Data ->
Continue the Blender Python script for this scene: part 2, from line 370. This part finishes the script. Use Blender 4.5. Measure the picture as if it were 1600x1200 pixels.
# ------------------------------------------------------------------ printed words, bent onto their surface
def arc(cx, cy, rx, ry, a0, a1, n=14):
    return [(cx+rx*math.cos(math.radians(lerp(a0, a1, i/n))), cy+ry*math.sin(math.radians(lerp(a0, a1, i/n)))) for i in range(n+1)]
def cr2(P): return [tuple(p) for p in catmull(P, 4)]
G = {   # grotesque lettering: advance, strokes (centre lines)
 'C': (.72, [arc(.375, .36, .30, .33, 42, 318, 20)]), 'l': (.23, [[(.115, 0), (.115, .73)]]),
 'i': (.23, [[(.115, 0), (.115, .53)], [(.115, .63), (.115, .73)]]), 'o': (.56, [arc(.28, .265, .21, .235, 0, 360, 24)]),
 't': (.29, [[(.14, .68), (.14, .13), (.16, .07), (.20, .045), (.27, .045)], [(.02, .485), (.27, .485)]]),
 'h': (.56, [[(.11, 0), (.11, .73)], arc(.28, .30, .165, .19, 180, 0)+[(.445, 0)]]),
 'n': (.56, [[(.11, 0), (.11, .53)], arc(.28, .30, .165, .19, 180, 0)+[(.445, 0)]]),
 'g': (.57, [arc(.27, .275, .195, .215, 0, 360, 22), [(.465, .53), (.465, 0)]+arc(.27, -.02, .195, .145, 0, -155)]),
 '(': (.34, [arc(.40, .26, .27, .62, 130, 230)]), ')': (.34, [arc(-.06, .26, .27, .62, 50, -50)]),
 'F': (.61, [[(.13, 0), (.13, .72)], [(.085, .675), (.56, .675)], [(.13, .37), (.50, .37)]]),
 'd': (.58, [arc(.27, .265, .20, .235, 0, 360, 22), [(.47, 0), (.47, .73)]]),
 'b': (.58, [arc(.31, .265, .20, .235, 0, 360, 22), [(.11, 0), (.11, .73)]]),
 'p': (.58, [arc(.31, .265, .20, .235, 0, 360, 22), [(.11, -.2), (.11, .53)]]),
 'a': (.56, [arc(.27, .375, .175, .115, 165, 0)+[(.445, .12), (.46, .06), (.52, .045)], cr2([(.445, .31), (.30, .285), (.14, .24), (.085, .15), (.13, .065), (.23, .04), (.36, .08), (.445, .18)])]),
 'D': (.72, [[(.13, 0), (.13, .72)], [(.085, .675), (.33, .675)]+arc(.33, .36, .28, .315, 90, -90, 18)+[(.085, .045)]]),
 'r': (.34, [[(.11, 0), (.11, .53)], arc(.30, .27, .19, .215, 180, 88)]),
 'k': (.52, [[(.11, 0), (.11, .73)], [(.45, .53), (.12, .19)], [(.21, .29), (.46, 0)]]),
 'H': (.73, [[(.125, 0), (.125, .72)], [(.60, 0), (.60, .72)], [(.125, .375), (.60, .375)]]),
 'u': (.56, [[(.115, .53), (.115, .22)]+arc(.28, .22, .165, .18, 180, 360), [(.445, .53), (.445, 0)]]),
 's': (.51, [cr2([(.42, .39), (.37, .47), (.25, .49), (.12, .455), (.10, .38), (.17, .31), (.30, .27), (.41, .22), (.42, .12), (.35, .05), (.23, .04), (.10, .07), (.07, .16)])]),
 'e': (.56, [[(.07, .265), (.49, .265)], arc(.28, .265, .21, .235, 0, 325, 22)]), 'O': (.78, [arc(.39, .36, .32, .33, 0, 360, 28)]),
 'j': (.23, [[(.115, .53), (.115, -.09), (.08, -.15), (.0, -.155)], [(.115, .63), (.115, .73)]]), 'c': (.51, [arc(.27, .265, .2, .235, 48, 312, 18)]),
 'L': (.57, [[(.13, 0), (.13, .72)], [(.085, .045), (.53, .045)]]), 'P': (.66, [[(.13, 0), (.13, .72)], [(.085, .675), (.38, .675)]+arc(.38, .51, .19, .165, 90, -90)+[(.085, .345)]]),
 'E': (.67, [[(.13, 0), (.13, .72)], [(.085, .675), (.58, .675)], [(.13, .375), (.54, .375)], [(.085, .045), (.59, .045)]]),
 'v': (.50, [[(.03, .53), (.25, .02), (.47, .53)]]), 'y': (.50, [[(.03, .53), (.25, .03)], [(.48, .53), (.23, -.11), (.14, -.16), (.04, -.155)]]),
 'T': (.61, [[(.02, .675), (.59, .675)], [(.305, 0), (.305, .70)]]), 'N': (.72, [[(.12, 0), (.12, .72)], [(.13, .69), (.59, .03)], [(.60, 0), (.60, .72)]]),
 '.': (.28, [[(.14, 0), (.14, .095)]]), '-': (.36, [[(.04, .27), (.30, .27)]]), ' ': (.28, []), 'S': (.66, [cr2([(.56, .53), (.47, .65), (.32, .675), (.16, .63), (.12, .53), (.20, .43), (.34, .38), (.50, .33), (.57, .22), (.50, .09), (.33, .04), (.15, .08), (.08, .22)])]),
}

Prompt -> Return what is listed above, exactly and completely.

Exercise solution ->
Continue the Blender Python script for this scene: part 2, from line 370. This part finishes the script. Use Blender 4.5. Measure the picture as if it were 1600x1200 pixels.
# ------------------------------------------------------------------ printed words, bent onto their surface
def arc(cx, cy, rx, ry, a0, a1, n=14):
    return [(cx+rx*math.cos(math.radians(lerp(a0, a1, i/n))), cy+ry*math.sin(math.radians(lerp(a0, a1, i/n)))) for i in range(n+1)]
def cr2(P): return [tuple(p) for p in catmull(P, 4)]
G = {   # grotesque lettering: advance, strokes (centre lines)
 'C': (.72, [arc(.375, .36, .30, .33, 42, 318, 20)]), 'l': (.23, [[(.115, 0), (.115, .73)]]),
 'i': (.23, [[(.115, 0), (.115, .53)], [(.115, .63), (.115, .73)]]), 'o': (.56, [arc(.28, .265, .21, .235, 0, 360, 24)]),
 't': (.29, [[(.14, .68), (.14, .13), (.16, .07), (.20, .045), (.27, .045)], [(.02, .485), (.27, .485)]]),
 'h': (.56, [[(.11, 0), (.11, .73)], arc(.28, .30, .165, .19, 180, 0)+[(.445, 0)]]),
 'n': (.56, [[(.11, 0), (.11, .53)], arc(.28, .30, .165, .19, 180, 0)+[(.445, 0)]]),
 'g': (.57, [arc(.27, .275, .195, .215, 0, 360, 22), [(.465, .53), (.465, 0)]+arc(.27, -.02, .195, .145, 0, -155)]),
 '(': (.34, [arc(.40, .26, .27, .62, 130, 230)]), ')': (.34, [arc(-.06, .26, .27, .62, 50, -50)]),
 'F': (.61, [[(.13, 0), (.13, .72)], [(.085, .675), (.56, .675)], [(.13, .37), (.50, .37)]]),
 'd': (.58, [arc(.27, .265, .20, .235, 0, 360, 22), [(.47, 0), (.47, .73)]]),
 'b': (.58, [arc(.31, .265, .20, .235, 0, 360, 22), [(.11, 0), (.11, .73)]]),
 'p': (.58, [arc(.31, .265, .20, .235, 0, 360, 22), [(.11, -.2), (.11, .53)]]),
 'a': (.56, [arc(.27, .375, .175, .115, 165, 0)+[(.445, .12), (.46, .06), (.52, .045)], cr2([(.445, .31), (.30, .285), (.14, .24), (.085, .15), (.13, .065), (.23, .04), (.36, .08), (.445, .18)])]),
 'D': (.72, [[(.13, 0), (.13, .72)], [(.085, .675), (.33, .675)]+arc(.33, .36, .28, .315, 90, -90, 18)+[(.085, .045)]]),
 'r': (.34, [[(.11, 0), (.11, .53)], arc(.30, .27, .19, .215, 180, 88)]),
 'k': (.52, [[(.11, 0), (.11, .73)], [(.45, .53), (.12, .19)], [(.21, .29), (.46, 0)]]),
 'H': (.73, [[(.125, 0), (.125, .72)], [(.60, 0), (.60, .72)], [(.125, .375), (.60, .375)]]),
 'u': (.56, [[(.115, .53), (.115, .22)]+arc(.28, .22, .165, .18, 180, 360), [(.445, .53), (.445, 0)]]),
 's': (.51, [cr2([(.42, .39), (.37, .47), (.25, .49), (.12, .455), (.10, .38), (.17, .31), (.30, .27), (.41, .22), (.42, .12), (.35, .05), (.23, .04), (.10, .07), (.07, .16)])]),
 'e': (.56, [[(.07, .265), (.49, .265)], arc(.28, .265, .21, .235, 0, 325, 22)]), 'O': (.78, [arc(.39, .36, .32, .33, 0, 360, 28)]),
 'j': (.23, [[(.115, .53), (.115, -.09), (.08, -.15), (.0, -.155)], [(.115, .63), (.115, .73)]]), 'c': (.51, [arc(.27, .265, .2, .235, 48, 312, 18)]),
 'L': (.57, [[(.13, 0), (.13, .72)], [(.085, .045), (.53, .045)]]), 'P': (.66, [[(.13, 0), (.13, .72)], [(.085, .675), (.38, .675)]+arc(.38, .51, .19, .165, 90, -90)+[(.085, .345)]]),
 'E': (.67, [[(.13, 0), (.13, .72)], [(.085, .675), (.58, .675)], [(.13, .375), (.54, .375)], [(.085, .045), (.59, .045)]]),
 'v': (.50, [[(.03, .53), (.25, .02), (.47, .53)]]), 'y': (.50, [[(.03, .53), (.25, .03)], [(.48, .53), (.23, -.11), (.14, -.16), (.04, -.155)]]),
 'T': (.61, [[(.02, .675), (.59, .675)], [(.305, 0), (.305, .70)]]), 'N': (.72, [[(.12, 0), (.12, .72)], [(.13, .69), (.59, .03)], [(.60, 0), (.60, .72)]]),
 '.': (.28, [[(.14, 0), (.14, .095)]]), '-': (.36, [[(.04, .27), (.30, .27)]]), ' ': (.28, []), 'S': (.66, [cr2([(.56, .53), (.47, .65), (.32, .675), (.16, .63), (.12, .53), (.20, .43), (.34, .38), (.50, .33), (.57, .22), (.50, .09), (.33, .04), (.15, .08), (.08, .22)])]),
}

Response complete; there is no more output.